What followed was an incoherent bunch of stuff about how she'd gotten lots of private messages from people who actually are scared of him and that she was putting herself at great risk by saying things in public.  But these people clearly knew more than I did and knew what he was capable of, but she couldn't actually say anymore than that, other than she believed them.

What a load of shit.

If there is something potentially dangerous about a person, you contact the authorities.  You don't hint and backbite on facebook.  The comments on that thread were mostly along the line of "I'll only tell him to leave once, after that I'll make him." Now those are the words of people who are genuinely frightened of someone?

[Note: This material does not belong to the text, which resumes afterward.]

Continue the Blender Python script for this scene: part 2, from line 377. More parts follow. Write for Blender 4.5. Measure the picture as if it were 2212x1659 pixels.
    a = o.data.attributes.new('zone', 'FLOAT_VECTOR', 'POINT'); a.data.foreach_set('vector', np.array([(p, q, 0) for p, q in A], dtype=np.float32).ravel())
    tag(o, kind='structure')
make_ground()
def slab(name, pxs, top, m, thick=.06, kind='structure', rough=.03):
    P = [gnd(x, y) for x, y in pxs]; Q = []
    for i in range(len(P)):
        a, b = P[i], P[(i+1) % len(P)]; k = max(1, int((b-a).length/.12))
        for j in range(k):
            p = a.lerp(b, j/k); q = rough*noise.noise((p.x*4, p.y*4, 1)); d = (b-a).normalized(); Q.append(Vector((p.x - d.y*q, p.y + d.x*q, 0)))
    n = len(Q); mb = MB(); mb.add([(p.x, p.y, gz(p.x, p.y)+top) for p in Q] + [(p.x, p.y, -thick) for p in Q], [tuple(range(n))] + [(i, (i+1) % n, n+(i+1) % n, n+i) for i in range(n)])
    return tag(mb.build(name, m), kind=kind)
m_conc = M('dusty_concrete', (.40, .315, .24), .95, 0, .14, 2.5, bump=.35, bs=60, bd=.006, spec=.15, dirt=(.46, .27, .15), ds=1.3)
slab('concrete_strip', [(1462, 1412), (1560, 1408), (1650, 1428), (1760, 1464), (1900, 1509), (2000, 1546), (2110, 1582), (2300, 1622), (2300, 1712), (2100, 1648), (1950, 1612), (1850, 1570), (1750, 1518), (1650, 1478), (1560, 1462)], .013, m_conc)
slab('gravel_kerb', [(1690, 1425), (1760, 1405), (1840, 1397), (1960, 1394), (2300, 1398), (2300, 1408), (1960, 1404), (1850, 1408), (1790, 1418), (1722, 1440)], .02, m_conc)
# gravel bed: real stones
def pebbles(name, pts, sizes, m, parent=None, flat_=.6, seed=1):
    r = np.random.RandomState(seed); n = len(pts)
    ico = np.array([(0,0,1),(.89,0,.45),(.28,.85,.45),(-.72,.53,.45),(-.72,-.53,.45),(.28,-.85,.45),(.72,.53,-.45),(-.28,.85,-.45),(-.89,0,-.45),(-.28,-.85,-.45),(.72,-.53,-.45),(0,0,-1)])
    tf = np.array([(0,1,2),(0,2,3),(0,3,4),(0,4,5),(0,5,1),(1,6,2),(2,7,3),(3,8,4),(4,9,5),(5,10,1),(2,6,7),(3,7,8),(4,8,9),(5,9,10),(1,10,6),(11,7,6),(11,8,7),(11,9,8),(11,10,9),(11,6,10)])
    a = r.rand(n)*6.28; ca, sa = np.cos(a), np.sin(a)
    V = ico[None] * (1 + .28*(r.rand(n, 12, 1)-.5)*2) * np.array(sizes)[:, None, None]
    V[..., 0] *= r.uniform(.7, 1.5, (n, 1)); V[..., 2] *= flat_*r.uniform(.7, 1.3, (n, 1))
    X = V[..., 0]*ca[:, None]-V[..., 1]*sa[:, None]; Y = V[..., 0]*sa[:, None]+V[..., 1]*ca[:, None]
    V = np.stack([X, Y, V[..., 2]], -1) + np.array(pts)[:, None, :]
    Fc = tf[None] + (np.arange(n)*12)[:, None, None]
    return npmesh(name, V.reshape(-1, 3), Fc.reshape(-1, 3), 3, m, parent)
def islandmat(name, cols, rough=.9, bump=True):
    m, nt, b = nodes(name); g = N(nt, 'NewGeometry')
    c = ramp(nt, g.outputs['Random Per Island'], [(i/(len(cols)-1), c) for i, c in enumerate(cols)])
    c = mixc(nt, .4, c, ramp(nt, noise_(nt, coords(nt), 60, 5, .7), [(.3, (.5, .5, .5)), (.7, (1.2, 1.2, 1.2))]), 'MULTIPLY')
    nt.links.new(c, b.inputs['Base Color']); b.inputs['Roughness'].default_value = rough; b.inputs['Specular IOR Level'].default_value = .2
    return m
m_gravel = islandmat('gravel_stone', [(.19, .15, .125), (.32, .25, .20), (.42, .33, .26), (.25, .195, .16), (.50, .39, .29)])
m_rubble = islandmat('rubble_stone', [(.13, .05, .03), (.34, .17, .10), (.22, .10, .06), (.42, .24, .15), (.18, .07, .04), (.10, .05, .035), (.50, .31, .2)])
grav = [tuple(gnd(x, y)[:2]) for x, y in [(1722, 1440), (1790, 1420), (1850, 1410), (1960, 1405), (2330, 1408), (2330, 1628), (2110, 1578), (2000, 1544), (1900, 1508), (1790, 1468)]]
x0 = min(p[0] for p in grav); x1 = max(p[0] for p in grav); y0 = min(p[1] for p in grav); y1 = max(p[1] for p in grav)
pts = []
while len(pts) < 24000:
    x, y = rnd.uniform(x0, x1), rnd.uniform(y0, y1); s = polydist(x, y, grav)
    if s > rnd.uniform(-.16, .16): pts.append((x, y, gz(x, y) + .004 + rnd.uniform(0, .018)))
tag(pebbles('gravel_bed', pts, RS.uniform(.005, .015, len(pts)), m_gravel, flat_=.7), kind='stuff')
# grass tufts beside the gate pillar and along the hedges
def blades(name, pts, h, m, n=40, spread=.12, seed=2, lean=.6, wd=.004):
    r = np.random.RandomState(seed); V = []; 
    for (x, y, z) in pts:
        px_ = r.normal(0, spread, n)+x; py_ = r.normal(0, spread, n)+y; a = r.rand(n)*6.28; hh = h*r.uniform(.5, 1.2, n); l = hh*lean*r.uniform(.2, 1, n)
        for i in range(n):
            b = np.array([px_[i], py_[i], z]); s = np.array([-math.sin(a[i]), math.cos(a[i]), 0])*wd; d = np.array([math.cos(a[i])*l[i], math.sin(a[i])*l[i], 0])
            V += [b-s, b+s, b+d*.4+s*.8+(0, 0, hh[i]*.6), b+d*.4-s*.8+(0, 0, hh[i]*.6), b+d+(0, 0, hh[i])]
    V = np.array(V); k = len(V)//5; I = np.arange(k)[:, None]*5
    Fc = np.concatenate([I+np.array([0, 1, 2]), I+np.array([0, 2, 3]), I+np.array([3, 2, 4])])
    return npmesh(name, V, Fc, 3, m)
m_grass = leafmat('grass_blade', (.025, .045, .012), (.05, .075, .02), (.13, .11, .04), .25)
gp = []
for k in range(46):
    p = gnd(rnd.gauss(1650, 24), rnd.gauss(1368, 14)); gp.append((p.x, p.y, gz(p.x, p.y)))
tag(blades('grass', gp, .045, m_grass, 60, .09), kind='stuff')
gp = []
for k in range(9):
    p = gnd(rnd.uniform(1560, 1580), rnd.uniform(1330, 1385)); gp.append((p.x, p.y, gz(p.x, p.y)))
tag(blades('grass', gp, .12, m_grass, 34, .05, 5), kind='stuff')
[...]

Worse still, these are all people who have been in the Pagan and Magical scene for "a whole lot longer than me".  So if he's such a problem, do something about it!  Are you witches and magicians or are you a bunch of poseurs talking yourselves up?  Is it that really, you know that your vague suggestions of danger are all hearsay and chinese whispers and that doing a little malefica would backfire?  If you're all that and a bag of chips, there would be no need to whisper and insinuate but "say no more than that because there'd be legal ramifications".  There would only be legal ramifications if it's untrue. 

One of the complaints was about the way he speaks to beginners.  He's full on and harsh.  Yep, I agree, but on reflection, maybe that's not a bad thing.  He's open to beginners who have a brain and are willing to do some work for themselves rather than expect everything that others have worked hard to understand to be handed to them on a silver platter.

Should we be sugarcoating everything for beginners?  I'm starting to think that this may be where many of the problems within our community have come from.  Beginners start out with everyone giving them the "love, light and unicorns that fart rainbows" information.  When they start to find out that it's work, that it's not just easy and positive thinking they then reject that as "not my thing" but feel that they've been doing this long enough to know what they're talking about.

Between the backbiting and the fluffies, it's no wonder that this community is so dysfunctional.